La Compagnie sucrière sénégalaise risque bientôt de se retrouver en cessation de paiement et de s’acheminer vers l’arrêt de ses activités de production et le licenciement de milliers de travailleurs. C’est l’avertissement donné samedi dernier par les travailleurs de la structure, mobilisés derrière les secrétaires généraux des différents syndicats et centrales syndicales de la boîte. Ces derniers, appuyés par l’Amicale des cadres, ont voulu sensibiliser l’opinion nationale et internationale et en ont appelé au chef de l’Etat lui-même.
Ce sont des travailleurs déterminés et fortement mobilisés qui ont, le samedi dernier, manifesté leur courroux face à la situation désastreuse que vit en ce moment la Css, premier employeur privé du Sénégal avec plus de 8 500 emplois directs et plusieurs centaines indirects. Des emplois qui, selon les responsables syndicaux, sont aujourd’hui plus que jamais menacés au même titre que la boîte elle-même qui, si rien n’est fait pour la sauver, risque tout simplement de déposer bilan dans quelques semaines. Pour éviter d’en arriver à cette situation qui serait une véritable catastrophe économique pour tout le pays, les travailleurs de la boîte et leurs centrales syndicales ont tenu à sensibiliser les autorités étatiques et les populations sur les risques d’une mort programmée de leur outil de travail. Au cours d’une conférence de presse à laquelle ont participé tous les acteurs, ils sont revenus en détails sur cette affaire.

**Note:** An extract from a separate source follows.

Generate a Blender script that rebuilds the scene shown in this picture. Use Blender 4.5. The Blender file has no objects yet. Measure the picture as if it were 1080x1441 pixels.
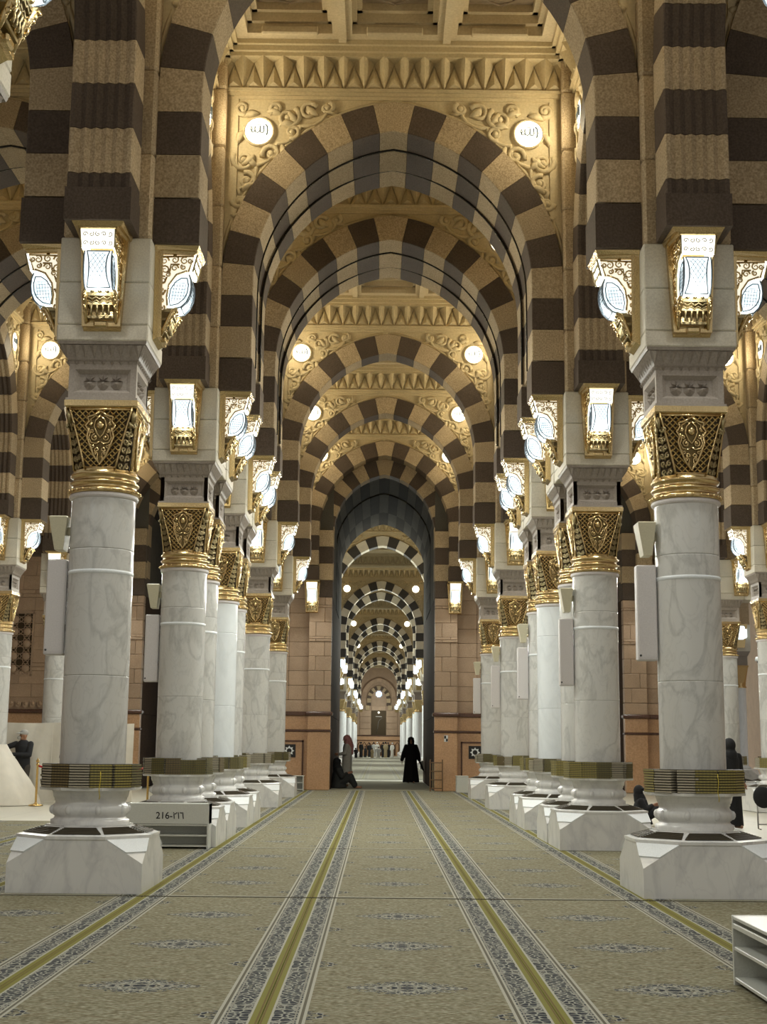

Les Dipa, le ministre du Commerce et les commerçants au banc des accusés
Selon Cheikhna Cissokho, porte-parole du collège des délégués, il ne s’agit pas de chercher loin pour comprendre les origines de ces agressions contre la Compagnie sucrière sénégalaise. Comme depuis quelques années, ce sont les Déclarations d’importation de produits alimentaires (Dipa), les commerçants et le ministère du Commerce qui sont mis en cause.
Le président de l’Amicale des cadres, Arphan Fayinké, déclare que de nombreuses Dipa frauduleuses circulent et ont permis aux commerçants d’inonder le marché de sucre, empêchant ainsi à la Css, qui produit chaque jour 1 000 tonnes de sucre, qui viennent s’ajouter aux 30 mille tonnes stockées, de vendre. Les syndicalistes demandent que ces faussaires soient identifiés et sanctionnés, car la boîte ne parvient plus à vendre son sucre depuis juillet ; ce qui a provoqué une situation financière catastrophique, dans la mesure où la compagnie a recouru à des prêts bancaires pour payer les salaires d’octobre et reste devoir de l’argent à ses fournisseurs qui risquent de ne pas recevoir leur dû, car les banques ne peuvent pas accepter de cumuler des crédits pour la Css.
Macky invité à se saisir de la question
Selon le porte-parole des cadres, toutes les composantes de la Css sont en ordre de bataille et ne se laisseront pas faire. «Les travailleurs, les populations, les organisations paysannes et autres acteurs apporteront la riposte appropriée à travers un plan d’action qui va nous amener à organiser une marche le samedi 20 novembre avec ou sans autorisation», affirme-t-il.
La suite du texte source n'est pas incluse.